Por todo esto, Pilgrims es un cuento hecho de muchos cuentos, plagado de inicios y finales por todas partes y que tiene esa valiosísima cualidad de generar constantemente nuevos contextos fugaces a partir de un mismo gesto. Porque aquellas mismas esquinas del párrafo anterior son solo indicaciones, puntos de partida que dicen que si juntas al cazador con la bellota o si llevas al diablo a la puerta de iglesia van a pasar cosas, pero que pruebes a hacerlo de cualquier otra manera porque hagas lo que hagas va a pasar algo. A veces será solo un ceño fruncido o un gesto de confusión, pero muchas veces algo inesperablemente esperado, y siempre entre gestos y detalles apuntalando la construcción de esa riqueza mundoficcional inscrita en el ADN de Pilgrims, de Amanita y de todos sus integrantes.

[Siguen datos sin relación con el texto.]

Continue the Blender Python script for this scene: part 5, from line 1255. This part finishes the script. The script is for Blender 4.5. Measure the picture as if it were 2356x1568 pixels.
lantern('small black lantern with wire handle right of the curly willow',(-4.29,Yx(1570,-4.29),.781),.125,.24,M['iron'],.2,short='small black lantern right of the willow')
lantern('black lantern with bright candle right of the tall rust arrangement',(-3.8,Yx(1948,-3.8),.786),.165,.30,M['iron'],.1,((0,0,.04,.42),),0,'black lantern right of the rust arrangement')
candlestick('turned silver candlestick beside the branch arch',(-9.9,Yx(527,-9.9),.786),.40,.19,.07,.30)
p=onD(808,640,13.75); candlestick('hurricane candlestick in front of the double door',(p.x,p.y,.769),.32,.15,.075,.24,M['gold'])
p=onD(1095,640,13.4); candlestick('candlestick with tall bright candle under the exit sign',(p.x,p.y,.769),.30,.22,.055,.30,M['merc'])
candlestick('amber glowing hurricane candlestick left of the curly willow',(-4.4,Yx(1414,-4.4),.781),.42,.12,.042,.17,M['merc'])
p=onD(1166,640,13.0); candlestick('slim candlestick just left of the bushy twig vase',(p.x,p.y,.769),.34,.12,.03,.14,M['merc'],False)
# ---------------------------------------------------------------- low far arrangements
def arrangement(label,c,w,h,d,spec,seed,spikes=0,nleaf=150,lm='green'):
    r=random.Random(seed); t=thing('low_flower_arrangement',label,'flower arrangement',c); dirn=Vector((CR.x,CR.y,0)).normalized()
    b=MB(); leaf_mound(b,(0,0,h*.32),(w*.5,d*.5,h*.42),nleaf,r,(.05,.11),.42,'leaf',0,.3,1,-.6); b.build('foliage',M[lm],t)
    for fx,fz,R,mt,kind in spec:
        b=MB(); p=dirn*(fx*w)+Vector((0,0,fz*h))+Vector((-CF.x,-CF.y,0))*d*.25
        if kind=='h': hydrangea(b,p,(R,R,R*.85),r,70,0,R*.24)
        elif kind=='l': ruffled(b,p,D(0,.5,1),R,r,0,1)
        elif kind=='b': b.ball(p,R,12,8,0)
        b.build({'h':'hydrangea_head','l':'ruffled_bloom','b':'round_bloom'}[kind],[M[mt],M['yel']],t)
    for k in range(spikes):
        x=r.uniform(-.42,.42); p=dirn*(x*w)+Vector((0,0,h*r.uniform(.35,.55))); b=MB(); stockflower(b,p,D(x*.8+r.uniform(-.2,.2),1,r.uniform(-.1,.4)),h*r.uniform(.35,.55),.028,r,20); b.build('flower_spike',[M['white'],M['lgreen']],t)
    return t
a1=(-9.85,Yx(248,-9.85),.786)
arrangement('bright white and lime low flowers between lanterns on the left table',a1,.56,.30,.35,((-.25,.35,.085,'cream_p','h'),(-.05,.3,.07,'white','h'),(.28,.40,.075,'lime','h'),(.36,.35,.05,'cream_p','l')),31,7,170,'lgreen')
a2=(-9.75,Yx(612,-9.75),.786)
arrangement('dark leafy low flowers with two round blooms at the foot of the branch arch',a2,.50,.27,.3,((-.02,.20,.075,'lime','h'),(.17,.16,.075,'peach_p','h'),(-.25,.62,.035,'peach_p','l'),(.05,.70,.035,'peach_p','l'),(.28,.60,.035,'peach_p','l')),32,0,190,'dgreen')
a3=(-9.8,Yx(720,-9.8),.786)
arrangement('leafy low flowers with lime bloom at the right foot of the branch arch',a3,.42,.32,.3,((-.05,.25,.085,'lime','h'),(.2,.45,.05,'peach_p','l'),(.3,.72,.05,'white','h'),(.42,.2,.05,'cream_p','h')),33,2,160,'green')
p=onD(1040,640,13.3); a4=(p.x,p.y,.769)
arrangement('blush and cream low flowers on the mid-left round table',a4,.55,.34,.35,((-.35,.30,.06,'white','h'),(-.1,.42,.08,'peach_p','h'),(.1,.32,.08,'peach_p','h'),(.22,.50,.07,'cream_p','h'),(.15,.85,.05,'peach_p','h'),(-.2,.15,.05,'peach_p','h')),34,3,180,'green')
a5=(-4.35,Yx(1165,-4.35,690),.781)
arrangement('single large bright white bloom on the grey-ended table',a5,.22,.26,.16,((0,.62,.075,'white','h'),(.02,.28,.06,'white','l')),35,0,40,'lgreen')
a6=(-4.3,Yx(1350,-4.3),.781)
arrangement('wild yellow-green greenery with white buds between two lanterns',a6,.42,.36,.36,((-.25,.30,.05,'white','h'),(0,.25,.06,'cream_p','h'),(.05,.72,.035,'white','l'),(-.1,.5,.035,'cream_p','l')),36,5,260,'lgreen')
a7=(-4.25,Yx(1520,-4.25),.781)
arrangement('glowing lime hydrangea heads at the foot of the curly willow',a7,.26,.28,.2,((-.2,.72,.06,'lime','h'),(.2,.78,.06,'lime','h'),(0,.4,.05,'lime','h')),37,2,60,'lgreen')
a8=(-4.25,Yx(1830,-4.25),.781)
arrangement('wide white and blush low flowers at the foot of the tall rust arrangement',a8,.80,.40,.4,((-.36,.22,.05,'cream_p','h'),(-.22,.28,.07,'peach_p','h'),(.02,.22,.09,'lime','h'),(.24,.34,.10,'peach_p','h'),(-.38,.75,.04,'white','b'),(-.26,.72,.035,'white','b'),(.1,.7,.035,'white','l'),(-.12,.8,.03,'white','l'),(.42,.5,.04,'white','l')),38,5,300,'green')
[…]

Una riqueza en la que, además, siempre se dejan huecos para que lleguemos y nos insertemos, para que coexistamos y paseemos, hablemos con los demás y nos escuchemos. En la apertura de los espacios lúdicos, dice también Sicart, hay un camino de apropiación en la que un título como Pilgrims da margen y libertad para simplemente ser con los otros. Con la particularidad de que aquí nos convertimos casi en una voz narradora, en el orador incorpóreo que toma algunos elementos de una tradición popular para saltar de relato en relato. Moverse por el mapa es aquí una recopilación de esos elementos —y una genial introducción a lo regional ajeno—, y las elecciones y ramas que escojamos a cada momento será simplemente la expresión de una posibilidad, nunca de un resultado. Porque da igual que ruta elijas, que combinaciones se te ocurran o quien elijas para enfrentar cada obstáculo, al final te irás siempre por el mismo río y en la misma barca, y lo que variará será la senda que hayas escogido.
Y en esta forma de irse abriendo, Pilgrims tiene algo de lugar de paso y de encuentro, de mundo en el que ser juguetones, atrevernos a ver qué ocurre si le disparamos bellotas a un basilisco o si nos aprovechamos del agujero en el pantalón de un mesero para beber cerveza de grifo hasta caernos al piso. Y poco a poco ir escribiendo las crónicas de un viaje breve y contenido mientras las cartas se van apilando en el centro de la mesa, contando qué pasó el día después de aquella timba de locos y bebidos que se convirtieron rápidamente en nuestros amigos. Porque los cuentos de Pilgrims son tanto suyos como nuestros: un tiempo y un espacio compartido.